Ultra Tune had five separate marketing funds in five different regions. The television advertising was apparent to its franchisees because it had aired and details of the advertising was included in magazines provided to the franchisees. For these reasons, Ultra Tune argued that it had provided "sufficient" detail and "meaningful" information. The Judge agreed with the ACCC and considered that for information to be "sufficiently" detailed and "meaningful" it needed to be "useful and practical", not "merely minimal accounting information". It needed to be information which would enable the franchisee to know whether the expenditure was in fact appropriate and where the funds had come from. The Judge read the obligation in section 15(1) in light of the obligation in section 31(3) to spend marketing "fees" only on items disclosed in a disclosure document, agreed with the franchisees or which are otherwise "legitimate" marketing and advertising expenses.

Ultra Tune had argued that because section 15(1) requires a "financial statement" this needs to bear in mind what an accountant or auditor might prepare.
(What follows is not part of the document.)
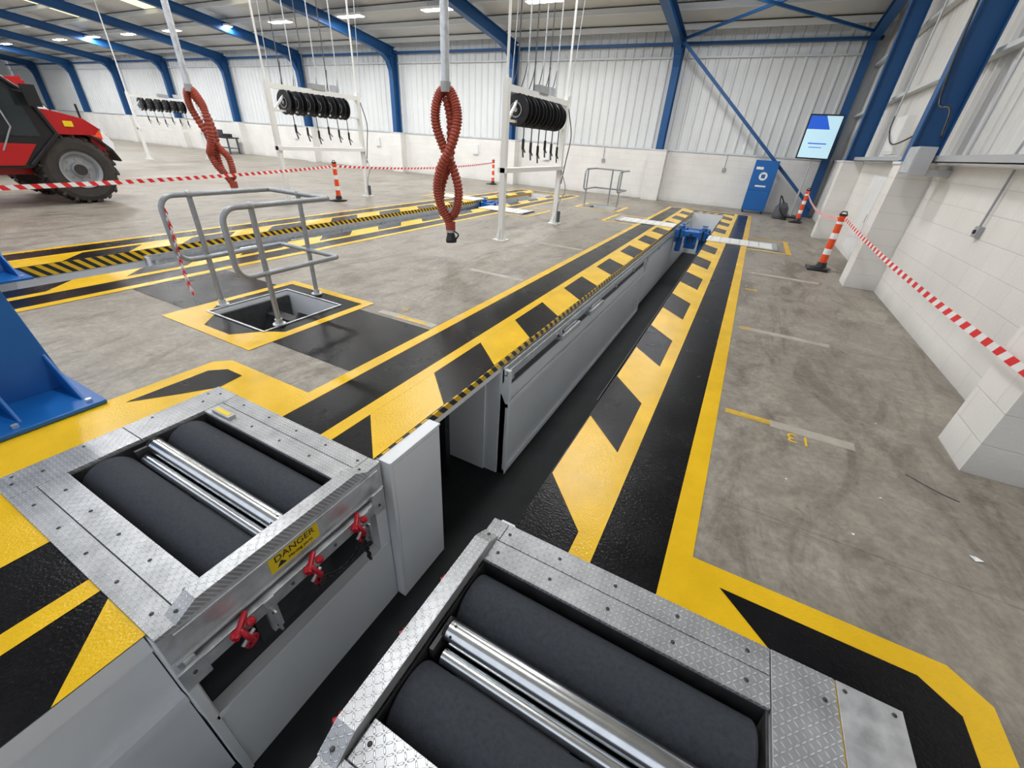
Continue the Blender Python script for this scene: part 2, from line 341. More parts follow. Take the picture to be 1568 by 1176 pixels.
# ---------------------------------------------------------------- pit shell
def hazard_mat():
    m,nt,bs=nmat("hazard_chevron_edge"); L=nt.links
    tc=N(nt,"ShaderNodeTexCoord"); sp=N(nt,"ShaderNodeSeparateXYZ"); L.new(tc.outputs["Object"],sp.inputs[0])
    g=mth(nt,'GREATER_THAN',mth(nt,'FRACT',mth(nt,'MULTIPLY',mth(nt,'ADD',sp.outputs[1],sp.outputs[2]),8.)),.5)
    mx=N(nt,"ShaderNodeMix",data_type='RGBA'); L.new(g,mx.inputs[0]); mx.inputs[6].default_value=(.86,.52,.012,1); mx.inputs[7].default_value=(.015,.015,.015,1)
    L.new(mx.outputs[2],bs.inputs["Base Color"]); bs.inputs["Roughness"].default_value=.35
    return m
HAZ=hazard_mat()
for k in (0,1):
    o=PITCH*k; b=MB()
    b.box(-2.6+o,.3+o,YN,PE+.2,PD-.05,PD,RUB)
    if k==0:
        b.box(XR+o,XR+.15+o,YN,.13,PD,-.003,WHT); b.box(XR+o,XR+.15+o,.13,1.30,PD,-.5,WHT); b.box(XR+o,XR+.15+o,1.30,PE,PD,-.003,WHT)
        b.box(XLE-.25+o,XLE-.06+o,YN,.12,PD,-.003,WHT); b.box(XLE-.06+o,XLE+o,YN,.12,-.10,-.003,WHT); b.box(XLE-.06+o,XLE-.02+o,YN,.12,-.55,-.50,WHT)
        b.box(XLE-.15+o,XLE+o,2.88,PE,PD,-.003,PANEL)
        b.box(XLE-.15+o,XLE+o,1.83,2.88,-.12,-.003,WHT)
        b.box(XLE-1.0+o,XLE-.95+o,1.3,3.4,PD,-.12,WHT); b.box(XLE-.95+o,XLE-.15+o,2.86,2.92,PD,-.12,WHT)
        b.box(XLE-.95+o,XLE-.1+o,1.34,1.83,PD,-.12,DARK)
        b.box(XLE-.55+o,XLE-.4+o,2.55,2.62,PD,-.12,BLKP)
        b.box(XLE-.02+o,XLE+.002+o,2.9,9.,-.355,-.24,DKST)  # dark strip on the flat wall, colouring in the shaded gap behind the rail
    else:
        b.box(XR+o,XR+.15+o,YN,PE,PD,-.003,WHT); b.box(XLE-.15+o,XLE+o,YN,PE,PD,-.003,PANEL)
    b.box(XLE-.15+o,XR+.15+o,PE,PE+.15,PD,-.003,WHT)
    hz=.06 if k==0 else .14
    b.box(XLE+o,XLE+.012+o,1.34 if k==0 else YN,PE,-hz,-.001,HAZ)
    b.box(XR-.01+o,XR+o,1.32,PE,-.05,-.001,BLK)
    b.done("inspection_pit")
    b=MB()
    y0,y1=2.9,8.95
    b.prism([(XLE+.002+o,y0,PD),(XLE+.06+o,y0,PD),(XLE+.06+o,y0,-.47),(XLE+.01+o,y0,-.36),(XLE+.002+o,y0,-.36)],(0,y1-y0,0),PANEL)
    b.box(XLE+.06+o,XLE+.085+o,y0,y1,-.50,-.46,WHT); b.box(XLE+.06+o,XLE+.085+o,y0,y1,PD,PD+.06,WHT)
    b.box(XLE+o,XLE+.09+o,y0,y0+.04,PD,-.1,WHT); b.box(XLE+o,XLE+.08+o,y1-.04,y1,PD,-.3,WHT)
    b.box(XLE+o,XLE+.04+o,9.2,12.4,PD+.2,-.25,WHT); b.box(XLE+o,XLE+.04+o,12.6,15.8,PD+.2,-.25,WHT)
    b.done("pit_lining_panel")
    b=MB()
    for side,xe,mm in ((1,XLE+.012+o,GALV),(-1,XR-.012+o,DKST)):
        b.box(xe,xe+side*.055,2.9,15.9,-.16,-.145,mm); b.box(xe+side*.045,xe+side*.055,2.9,15.9,-.145,-.105,mm)
        b.box(xe,xe+side*.02,2.9,15.9,-.24,-.08,mm)
        for n in range(11): b.box(xe,xe+side*.05,3.0+n*1.2,3.05+n*1.2,-.24,-.16,mm)
    xe=XLE+o
    for yy in (4.2,5.2): b.box(xe,xe+.1,yy,yy+.6,-.28,-.22,GALV); b.cyl((xe+.05,yy+.1,-.20),(xe+.05,yy+.5,-.20),.02,CHROME)
    b.done("pit_jack_rail",.002)
    b=MB(); c=(XLE+XR)/2+o; y=12.2
    b.box(XLE+.08+o,XR-.08+o,y-.12,y+.12,-.16,-.04,BLUE); b.box(XLE+.08+o,XR-.08+o,y+.45,y+.65,-.16,-.04,BLUE)
    for dx in (-.28,.28):
        b.box(c+dx-.09,c+dx+.09,y-.15,y+.68,-.22,-.02,BLUE); b.cyl((c+dx,y+.1,-.6),(c+dx,y+.1,.05),.075,BLUE); b.cyl((c+dx,y+.1,.05),(c+dx,y+.1,.09),.045,CHROME)
        b.box(c+dx-.07,c+dx+.07,y+.03,y+.17,.09,.11,BLUE)
        b.box(c+dx-.02,c+dx+.02,y-.19,y-.15,-.3,.02,BLKP)
    b.box(c-.14,c+.14,y+.1,y+.4,-.5,-.05,BLUE); b.cyl((c,y-.3,-.1),(c,y-.12,-.1),.03,BLKP)
    for dx in (-.36,-.12,.12,.36): b.cyl((c+dx,y-.05,-.35),(c+dx,y-.05,-.05),.03,BLUE)
    b.done("pit_jack",.004)
    b=MB(); b.box(XR-.02+o,.85+o,10.75,11.45,.006,.03,FRW); b.box(.75+o,.85+o,10.7,11.5,.006,.04,GALV)
    for n in range(6): b.box(XR+.05+.2*n+o,XR+.07+.2*n+o,10.78,11.42,.03,.034,GALV)
    b.done("wheel_play_plate",.003)
    b=MB()
    b.box(-3.1+o,XLE+.02+o,12.0,12.7,.006,.03,FRW); b.box(-3.1+o,-3.0+o,11.95,12.75,.006,.04,GALV)
    for n in range(6): b.box(-2.9+.2*n+o,-2.88+.2*n+o,12.03,12.67,.03,.034,GALV)
    b.done("wheel_play_plate",.003)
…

The Judge did not accept that it should be limited to the level of detail which might normally be included in financial statements prepared for accounting purposes. He considered that the information did not come "even close" to meeting the requirements and imposed a penalty of AUD350,000 in total across the five funds for two years.

He considered that franchisees should be entitled to know:

  • to whom amounts have been paid;
  • what services were obtained; and
  • when the services were obtained,

and that the detail must be included in the marketing fund statements themselves, without recourse to other materials which may have been provided.

It is arguable that this interpretation of section 15(1) goes too far and that it should be interpreted without reference to section 31(3) which has a different history and role. However, the Judge's findings are consistent with the ACCC's policies and, as a result, franchisors will need to review their processes of compiling marketing fund financial statements and, importantly, the details they include within them.